A pochi giorni dalla citazione a giudizio dell’ex capo della Protezione civile Mario Lerario e due imprenditori, arriva l’avviso di conclusione delle indagini preliminari a venti persone, ritenute partecipi di un sistema che dirottava finanziamenti europei nei settori dell’agricoltura – fonte: Chiara Spagnolo – bari.repubblica.it
Si avvicina un altro processo per funzionari e dirigenti della Regione Puglia. A pochi giorni dalla citazione a giudizio dell’ex capo della Protezione civile Mario Lerario e due imprenditori, arriva l’avviso di conclusione delle indagini preliminari a venti persone, ritenute partecipi di un sistema che dirottava finanziamenti europei nei settori dell’agricoltura e silvicoltura. Sono accusate a vario titolo di concussione, corruzione, truffa aggravata, falso, rivelazioni di segreti d’ufficio, favoreggiamento, nella riproposizione quasi identica delle tesi che la Procura aveva reso note al momento degli arresti, l’11 novembre scorso.
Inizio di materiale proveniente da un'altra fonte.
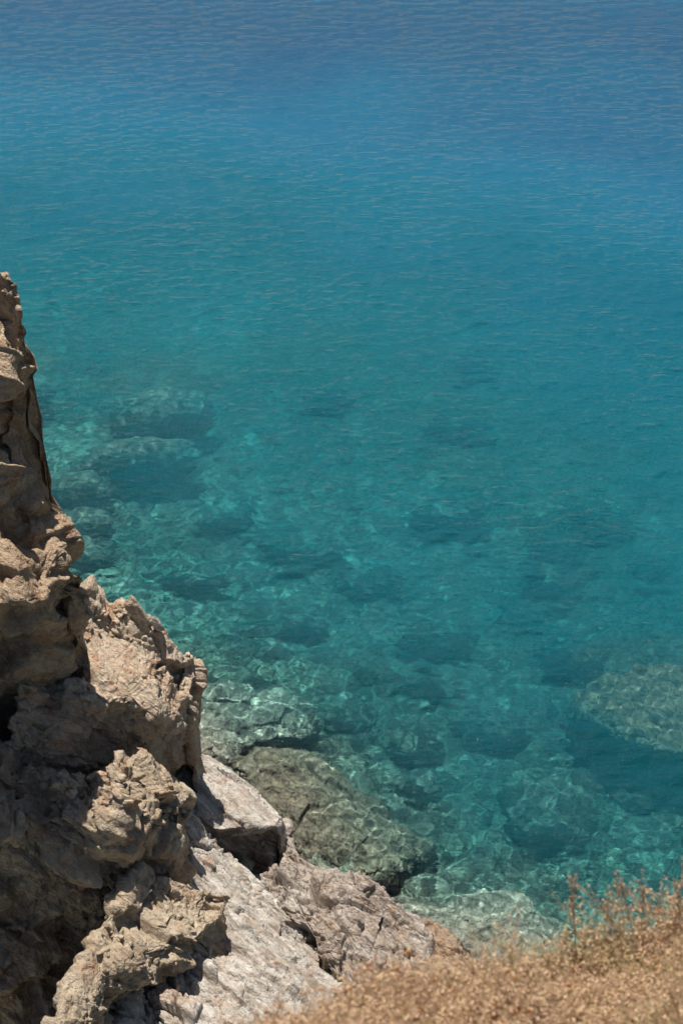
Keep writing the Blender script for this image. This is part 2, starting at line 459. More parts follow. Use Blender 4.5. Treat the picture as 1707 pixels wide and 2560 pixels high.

All’epoca era finito in carcere il funzionario del dipartimento Agricoltura Lorenzo Mazzini (oggi libero), mentre avvisi di garanzia erano stati recapitati al suo ex dirigente Giuseppe Vacca (in pensione) e al collega Domenico Campanile.
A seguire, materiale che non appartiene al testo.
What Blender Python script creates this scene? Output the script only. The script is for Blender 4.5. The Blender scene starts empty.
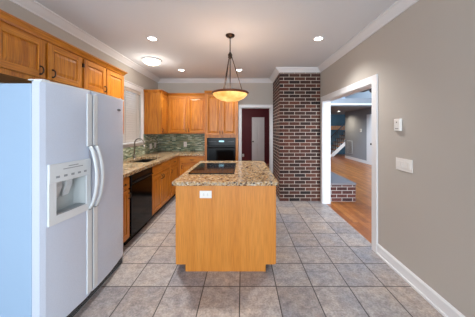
import bpy, math, random
from mathutils import Vector, Matrix
random.seed(7)
PI = math.pi
SC = bpy.context.scene
COL = SC.collection

# ------------------------------------------------------------------ camera, world, light, exposure
CAM_H = 1.45
cam_d = bpy.data.cameras.new('camera'); cam = bpy.data.objects.new('camera', cam_d); COL.objects.link(cam)
cam.location = (0, 0, CAM_H); cam.rotation_euler = (PI/2, 0, 0)
cam_d.sensor_width = 36; cam_d.lens = 36*211/475
cam_d.shift_x = -5.0/475; cam_d.shift_y = -28.7/475
cam_d.clip_start = .05
SC.camera = cam
SC.view_settings.view_transform = 'Standard'; SC.view_settings.look = 'None'
SC.view_settings.gamma = 1; SC.view_settings.use_curve_mapping = False
SC.view_settings.exposure = 1.36
W = bpy.data.worlds.new('world'); SC.world = W; W.use_nodes = True
bg = W.node_tree.nodes['Background']
bg.inputs[0].default_value = (.77, .88, 1.0, 1); bg.inputs[1].default_value = 1.2

def area(name, loc, rot, sx, sy, power, color=(1, 1, 1), shape='RECTANGLE'):
    l = bpy.data.lights.new(name, 'AREA'); l.shape = shape; l.size = sx; l.size_y = sy
    l.energy = power; l.color = color
    o = bpy.data.objects.new(name, l); COL.objects.link(o); o.location = loc; o.rotation_euler = rot
    return o
# daylight through the wide opening behind the camera, and the great room's own tall windows
area('daylight_kitchen', (-.2, -3.4, 1.5), (PI/2, 0, 0), 3.4, 2.3, 58, (.87, .94, 1.0))
area('daylight_great_room', (3.5, -3.05, 2.3), (PI/2, 0, 0), 2.6, 2.6, 170, (.74, .87, 1.0))

area('great_room_fill', (1.75, 6.6, 3.7), (0, -PI/2, 0), 1.6, 2.2, 150, (.74, .87, 1.0))  # added fill for great room and loft; no window in this wall
# ------------------------------------------------------------------ materials
def lin(c):
    f = lambda v: v/12.92 if v <= .04045 else ((v+.055)/1.055)**2.4
    return tuple(f(v/255) for v in c) + (1,)
def newmat(name):
    m = bpy.data.materials.new(name); m.use_nodes = True
    nt = m.node_tree; return m, nt, nt.nodes, nt.links, nt.nodes['Principled BSDF']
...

I loro nomi compaiono nell’avviso di conclusione delle indagini preliminari insieme a quelli degli imprenditori Nicola e Vincenzo Rocco Biscotti, Dina D’Amato, Matteo Fasanella, Dino Bianchi, Angela Patrizia Foglio, Angelo Raffaele Gentile, Grazia Marino, Nunzio Nargiso, Francesco Nasuti e dei consulenti agronomi Antonio Bernardoni, Carlo e Orazio Cilenti, Michele Elia Fasanella, Angelo Marino, Antonio Simone, Nicola Maria Trombetta. Il pm Michele Ruggiero ha formulato richiesta di archiviazione solo per l’agronomo Davide Vergura, il quale aveva dimostrato di essersi dissociato dal sistema corruttivo. Era stato proprio lui a registrare una conversazione con Mazzini, dopo che il funzionario gli aveva chiesto una percentuale sulle pratiche evase («Caccia i soldi, caccia… »), così come aveva fatto con il suo predecessore.
Secondo l’ipotesi accusatoria Mazzini e il suo dirigente Vacca avrebbero chiesto tangenti agli imprenditori – spesso tramite gli agronomi – per dare esito favorevole alle loro pratiche. Campanile, invece, avrebbe omesso di denunciare le irregolarità di cui era venuto a conoscenza. A supporto delle tesi della Procura, ci sono le indagini della Guardia di finanza ma anche una consulenza, affidata a un altro funzionario regionale, Antonio Manghisi. Da quel documento si evince chiaramente il modus operandi che sarebbe stato messo in piedi con tanto di fatture mancanti, punteggi auto-attribuiti in base a dati falsi, collaudi privi di fotografie, saldi dei lavori non presentati, relazioni firmate da tecnici non laureati, altre fatture non corrispondenti ai giustificativi, mancanza dei titoli abilitativi. Un metodo sul quale la Regione ha acceso i riflettori solo dopo gli arresti, avviando delle verifiche su decine di pratiche, oltre alle 19 su cui già si era pronunciato Manghisi evidenziandone l’irregolarità. Il consulente, all’epoca, aveva sottolineato anche la carenza di documentazione, riscontrata in diverse istruttorie e la stessa cosa è risultata evidente dopo i controlli interni.
Nel corso degli interrogatori, la maggior parte degli indagati avevano ammesso che il metodo seguito in Regione non era del tutto lecito e che bisognava ungere gli ingranaggi per poter accedere ai fondi. Anche Mazzini ha parzialmente ammesso le proprie responsabilità ed evidenziato il ruolo di Vacca nelle decisioni.